The last meals on death row cited by the Cornell study were “typically limited to a budget of $40,” which is a lot for one meal for one person. Budgets vary by state. Yet even inmates facing capital punishment who are bent on maxing out their allotment as one final middle finger to officials most often build a menu full of fast food and other readily available crap.

(Scarier still is that the components of many of these requests – burgers, pizza, Pepsi, sweets – can be found, albeit in more child-sized quantities, on the trays of school cafeterias across the country day in and day out, where the brands most popular with people about to be executed are, wouldn’t you know it, the same brands buying up sponsorship contracts in underfunded districts.)

Not trying to cause a big stink here, but does anyone else find it somewhat alarming that we’re feeding our kids the same crap we feed the worst of our violent offenders?

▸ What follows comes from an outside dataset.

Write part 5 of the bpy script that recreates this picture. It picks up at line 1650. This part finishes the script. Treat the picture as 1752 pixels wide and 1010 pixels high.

It seems more and more like only one of those groups will be spared in the coming years, and it’s not the kids. Last meals on death row as we know them are falling out of favor: Victims’ families, lawmakers, and some observers maintain that they’re an undeserved and offensive reward coming at the cost of taxpayer dollars.

Texas, which executes four times as many people as any other state, stripped the privilege in 2011. After the illustrious Lawrence Russell Brewer requested:

  • Two chicken fried steaks with gravy and sliced onions
  • One triple meat bacon cheeseburger
  • One cheese omelet with ground beef, tomatoes, onions, bell peppers, and jalapeños
  • One bowl of fried okra with ketchup
  • One pound of barbecue with white bread
  • Three orders of fajitas
  • One “Meat Lovers” pizza
  • Three root beers
  • One pint of Blue Bell ice cream
  • One slab of peanut butter fudge with crushed peanuts

and then said he wasn’t hungry when staff delivered the spread, Democratic Senator John Whitmire threatened legislation if prison officials didn’t voluntarily shut down the program. They did. And others across the country have followed.

“They take it away, hopefully they’re looking to what they should be providing,” the Death Penalty Information Center’s Richard Dieter told the BBC at the time. “A last lawyer rather than a last meal is much more important.”